**BRIEF:**
Show every line in the records below that contains the word "from".

**DATASET:**
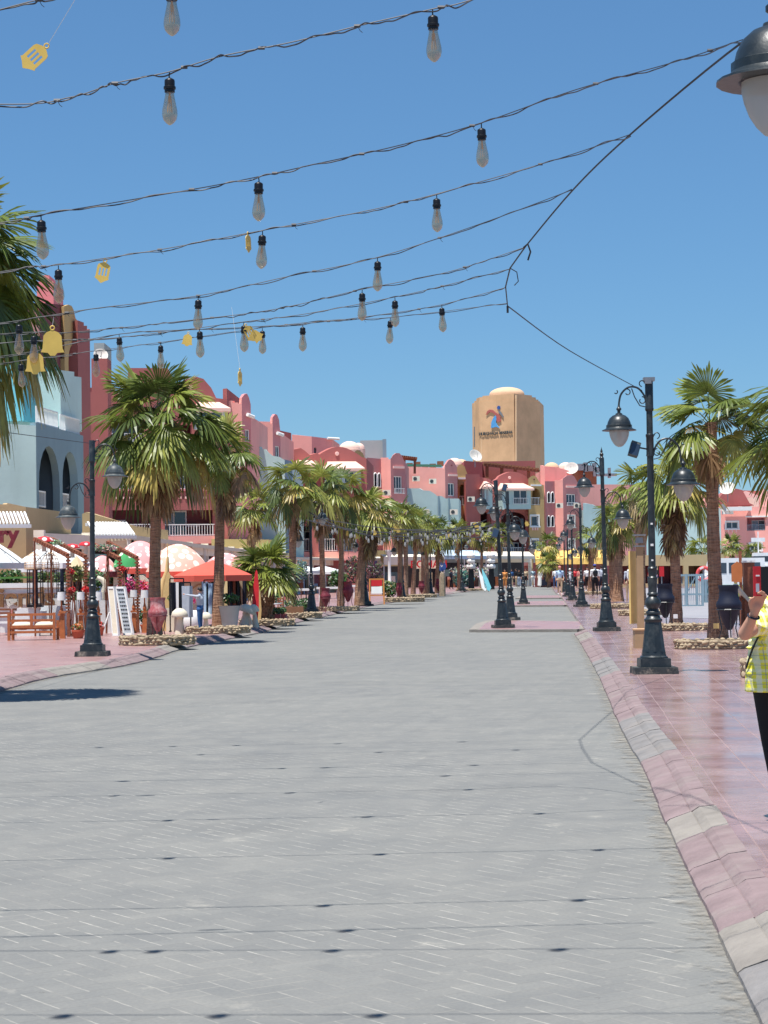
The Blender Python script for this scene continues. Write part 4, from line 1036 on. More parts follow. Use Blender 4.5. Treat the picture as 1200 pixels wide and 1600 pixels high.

--

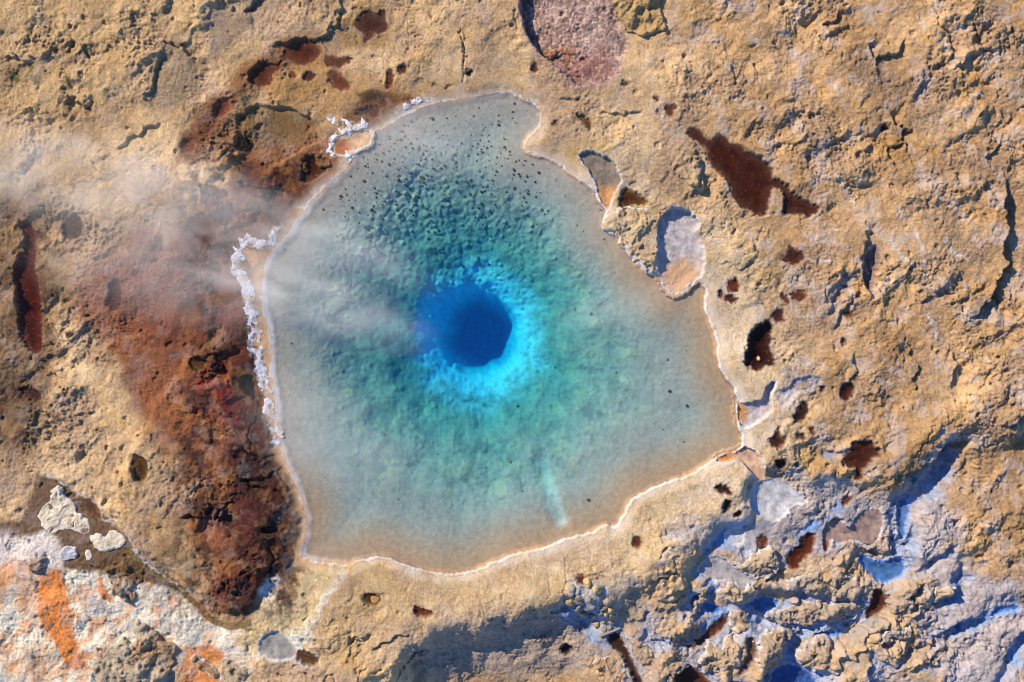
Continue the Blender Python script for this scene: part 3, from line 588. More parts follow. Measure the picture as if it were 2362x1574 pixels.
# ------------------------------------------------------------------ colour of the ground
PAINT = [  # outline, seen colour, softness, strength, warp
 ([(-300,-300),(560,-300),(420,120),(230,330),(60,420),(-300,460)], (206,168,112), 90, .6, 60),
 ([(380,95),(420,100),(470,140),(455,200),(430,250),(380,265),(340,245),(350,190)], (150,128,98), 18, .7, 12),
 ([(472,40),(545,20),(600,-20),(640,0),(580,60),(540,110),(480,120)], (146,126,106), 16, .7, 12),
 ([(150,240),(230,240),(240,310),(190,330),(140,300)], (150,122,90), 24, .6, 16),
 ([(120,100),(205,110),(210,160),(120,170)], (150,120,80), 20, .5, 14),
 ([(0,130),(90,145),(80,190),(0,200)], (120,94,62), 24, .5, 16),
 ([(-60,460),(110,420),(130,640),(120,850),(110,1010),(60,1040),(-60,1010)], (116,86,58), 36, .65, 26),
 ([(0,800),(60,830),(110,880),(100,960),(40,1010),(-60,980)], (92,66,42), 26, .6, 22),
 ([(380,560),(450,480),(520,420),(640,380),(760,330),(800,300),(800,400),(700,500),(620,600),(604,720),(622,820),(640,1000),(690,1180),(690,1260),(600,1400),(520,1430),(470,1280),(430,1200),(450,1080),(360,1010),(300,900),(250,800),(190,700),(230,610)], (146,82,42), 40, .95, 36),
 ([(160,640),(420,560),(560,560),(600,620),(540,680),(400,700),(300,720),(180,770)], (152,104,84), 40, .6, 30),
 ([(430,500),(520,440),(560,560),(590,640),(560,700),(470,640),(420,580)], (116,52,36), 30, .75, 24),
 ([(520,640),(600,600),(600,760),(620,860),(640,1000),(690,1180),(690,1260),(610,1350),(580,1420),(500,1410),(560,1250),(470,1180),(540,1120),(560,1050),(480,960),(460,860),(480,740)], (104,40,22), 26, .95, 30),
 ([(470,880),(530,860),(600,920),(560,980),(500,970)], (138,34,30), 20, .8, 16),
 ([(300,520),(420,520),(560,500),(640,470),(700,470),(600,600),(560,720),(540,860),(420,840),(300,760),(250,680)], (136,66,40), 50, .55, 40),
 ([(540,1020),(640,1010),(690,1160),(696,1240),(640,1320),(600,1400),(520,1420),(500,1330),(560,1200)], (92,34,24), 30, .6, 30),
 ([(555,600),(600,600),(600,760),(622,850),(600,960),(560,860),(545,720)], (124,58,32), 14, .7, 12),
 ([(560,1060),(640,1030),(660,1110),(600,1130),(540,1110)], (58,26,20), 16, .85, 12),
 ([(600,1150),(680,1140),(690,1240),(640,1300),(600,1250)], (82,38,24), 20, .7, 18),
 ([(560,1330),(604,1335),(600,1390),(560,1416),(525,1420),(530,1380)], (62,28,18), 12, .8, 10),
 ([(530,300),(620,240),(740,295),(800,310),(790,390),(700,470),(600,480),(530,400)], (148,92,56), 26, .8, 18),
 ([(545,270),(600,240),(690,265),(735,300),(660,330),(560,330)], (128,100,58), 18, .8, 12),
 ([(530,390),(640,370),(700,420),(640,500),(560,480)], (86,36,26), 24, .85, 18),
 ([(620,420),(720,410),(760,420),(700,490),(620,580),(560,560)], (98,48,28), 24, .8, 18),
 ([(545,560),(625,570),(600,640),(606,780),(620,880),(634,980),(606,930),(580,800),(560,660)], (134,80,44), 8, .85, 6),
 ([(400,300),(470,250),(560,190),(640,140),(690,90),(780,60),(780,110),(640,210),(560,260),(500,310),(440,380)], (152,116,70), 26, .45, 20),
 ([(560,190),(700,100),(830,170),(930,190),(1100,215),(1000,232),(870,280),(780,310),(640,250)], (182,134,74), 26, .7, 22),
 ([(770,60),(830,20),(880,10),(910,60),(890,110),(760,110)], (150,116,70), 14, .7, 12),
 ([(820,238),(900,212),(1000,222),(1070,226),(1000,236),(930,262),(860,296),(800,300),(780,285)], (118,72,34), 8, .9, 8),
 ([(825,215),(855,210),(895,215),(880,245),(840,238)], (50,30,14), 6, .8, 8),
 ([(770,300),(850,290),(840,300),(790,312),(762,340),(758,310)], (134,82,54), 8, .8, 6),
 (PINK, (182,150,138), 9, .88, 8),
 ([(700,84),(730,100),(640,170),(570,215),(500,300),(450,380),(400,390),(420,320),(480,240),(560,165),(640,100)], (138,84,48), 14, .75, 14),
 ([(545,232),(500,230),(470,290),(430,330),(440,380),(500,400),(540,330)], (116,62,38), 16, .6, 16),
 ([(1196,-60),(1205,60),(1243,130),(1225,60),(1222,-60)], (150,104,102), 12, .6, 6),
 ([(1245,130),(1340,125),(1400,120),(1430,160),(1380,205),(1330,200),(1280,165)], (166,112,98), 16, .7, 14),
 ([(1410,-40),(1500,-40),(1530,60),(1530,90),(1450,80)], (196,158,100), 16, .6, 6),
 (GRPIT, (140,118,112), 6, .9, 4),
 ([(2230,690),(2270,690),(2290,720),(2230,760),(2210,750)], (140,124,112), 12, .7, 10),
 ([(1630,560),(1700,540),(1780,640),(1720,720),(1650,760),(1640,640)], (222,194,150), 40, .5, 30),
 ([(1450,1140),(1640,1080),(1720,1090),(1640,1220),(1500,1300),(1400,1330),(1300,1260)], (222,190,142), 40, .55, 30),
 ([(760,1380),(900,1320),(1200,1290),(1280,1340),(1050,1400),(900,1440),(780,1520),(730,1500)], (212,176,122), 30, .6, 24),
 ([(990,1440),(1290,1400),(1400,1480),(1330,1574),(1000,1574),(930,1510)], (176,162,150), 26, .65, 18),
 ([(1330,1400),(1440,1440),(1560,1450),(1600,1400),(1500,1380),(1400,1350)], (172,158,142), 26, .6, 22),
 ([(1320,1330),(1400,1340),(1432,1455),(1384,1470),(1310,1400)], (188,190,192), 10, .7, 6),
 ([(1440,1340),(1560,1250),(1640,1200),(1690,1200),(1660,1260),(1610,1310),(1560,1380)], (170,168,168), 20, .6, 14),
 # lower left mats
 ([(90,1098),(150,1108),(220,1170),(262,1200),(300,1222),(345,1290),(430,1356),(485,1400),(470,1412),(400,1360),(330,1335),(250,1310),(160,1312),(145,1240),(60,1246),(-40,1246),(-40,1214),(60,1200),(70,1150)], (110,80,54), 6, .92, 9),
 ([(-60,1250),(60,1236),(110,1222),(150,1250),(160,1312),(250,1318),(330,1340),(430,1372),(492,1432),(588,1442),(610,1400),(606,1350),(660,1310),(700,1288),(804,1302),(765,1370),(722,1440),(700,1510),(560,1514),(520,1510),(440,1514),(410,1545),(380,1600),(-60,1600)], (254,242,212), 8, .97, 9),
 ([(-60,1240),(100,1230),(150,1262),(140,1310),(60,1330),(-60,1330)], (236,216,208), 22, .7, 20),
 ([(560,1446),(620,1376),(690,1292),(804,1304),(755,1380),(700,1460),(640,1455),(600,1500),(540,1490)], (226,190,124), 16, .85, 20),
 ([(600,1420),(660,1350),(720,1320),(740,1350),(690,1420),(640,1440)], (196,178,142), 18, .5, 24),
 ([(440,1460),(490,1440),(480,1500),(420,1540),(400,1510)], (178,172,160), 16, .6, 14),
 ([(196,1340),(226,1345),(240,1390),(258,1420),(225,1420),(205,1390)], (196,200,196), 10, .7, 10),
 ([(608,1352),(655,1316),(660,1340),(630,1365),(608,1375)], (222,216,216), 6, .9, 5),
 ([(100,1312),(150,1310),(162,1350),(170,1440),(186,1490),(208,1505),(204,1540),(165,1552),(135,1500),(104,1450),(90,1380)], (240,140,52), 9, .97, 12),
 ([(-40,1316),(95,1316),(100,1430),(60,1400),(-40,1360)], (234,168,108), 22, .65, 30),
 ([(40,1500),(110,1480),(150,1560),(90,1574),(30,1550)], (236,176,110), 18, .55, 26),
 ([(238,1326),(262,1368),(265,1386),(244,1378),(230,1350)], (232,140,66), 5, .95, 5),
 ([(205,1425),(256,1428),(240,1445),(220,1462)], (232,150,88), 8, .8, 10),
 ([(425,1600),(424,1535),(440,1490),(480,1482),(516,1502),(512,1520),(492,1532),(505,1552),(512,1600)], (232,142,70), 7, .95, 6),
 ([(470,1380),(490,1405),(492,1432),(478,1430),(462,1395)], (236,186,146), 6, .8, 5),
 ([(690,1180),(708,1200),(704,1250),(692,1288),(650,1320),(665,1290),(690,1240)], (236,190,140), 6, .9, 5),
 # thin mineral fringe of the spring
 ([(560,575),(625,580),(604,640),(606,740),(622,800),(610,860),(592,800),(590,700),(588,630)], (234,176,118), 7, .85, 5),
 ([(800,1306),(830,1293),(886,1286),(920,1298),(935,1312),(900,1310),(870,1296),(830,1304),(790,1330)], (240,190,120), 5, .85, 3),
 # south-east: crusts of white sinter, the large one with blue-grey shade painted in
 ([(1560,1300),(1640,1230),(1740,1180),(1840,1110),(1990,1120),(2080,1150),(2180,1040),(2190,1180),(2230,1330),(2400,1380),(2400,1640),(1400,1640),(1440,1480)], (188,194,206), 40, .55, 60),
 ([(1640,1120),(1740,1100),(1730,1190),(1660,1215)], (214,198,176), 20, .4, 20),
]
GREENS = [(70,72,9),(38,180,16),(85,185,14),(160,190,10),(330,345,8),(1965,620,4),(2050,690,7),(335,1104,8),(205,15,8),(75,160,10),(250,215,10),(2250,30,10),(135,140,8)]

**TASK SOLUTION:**
The Blender Python script for this scene continues. Write part 4, from line 1036 on. More parts follow. Use Blender 4.5. Treat the picture as 1200 pixels wide and 1600 pixels high.
Continue the Blender Python script for this scene: part 3, from line 588. More parts follow. Measure the picture as if it were 2362x1574 pixels.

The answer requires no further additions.